Opposition candidate and former military junta leader Julius Maada Bio was sworn in as Sierra Leone’s new president late on Wednesday, just hours after the elections commission announced his victory in a tight run-off poll.
He now faces the difficult task of rebuilding the impoverished West African nation’s economy that was dragged down by the world’s deadliest Ebola epidemic and a global slump in commodity prices.
Representing the Sierra Leone People’s Party (SLPP), Maada Bio won 51.81 percent of votes cast in the March 31 poll, according to results announced by the National Electoral Commission (NEC) on Wednesday.
According to The Star, He defeated former foreign affairs minister and ruling All People’s Congress (APC) candidate Samura Kamara, who had held a slight lead based on partial results earlier in the day but in the end, garnered 48.19 percent.

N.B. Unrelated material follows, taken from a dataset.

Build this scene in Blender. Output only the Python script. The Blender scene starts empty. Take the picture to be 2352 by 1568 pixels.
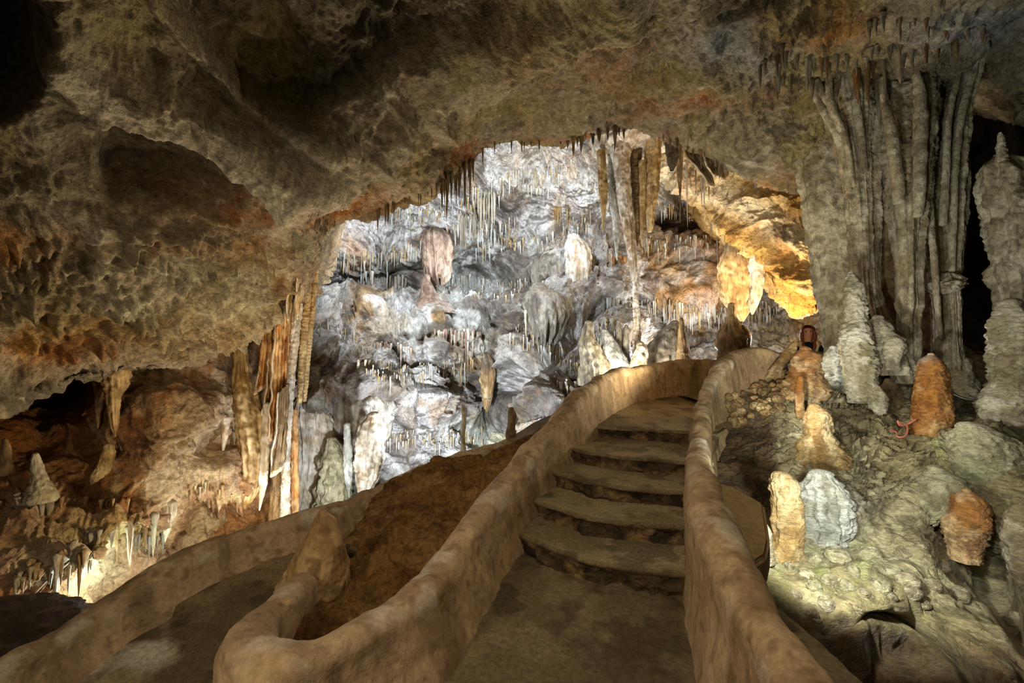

Dressed in traditional white robes, Julius Maada Bio was sworn in just before midnight at a hotel in the capital Freetown, raising in the air the Bible upon which he swore the oath of office to the cheers of supporters.
“This is the dawn of a new era. The people of this great nation have voted to take a new direction,” he said in a speech following the short ceremony in which he made an appeal for national unity.
“We have only one country, Sierra Leone, and we are all one people.”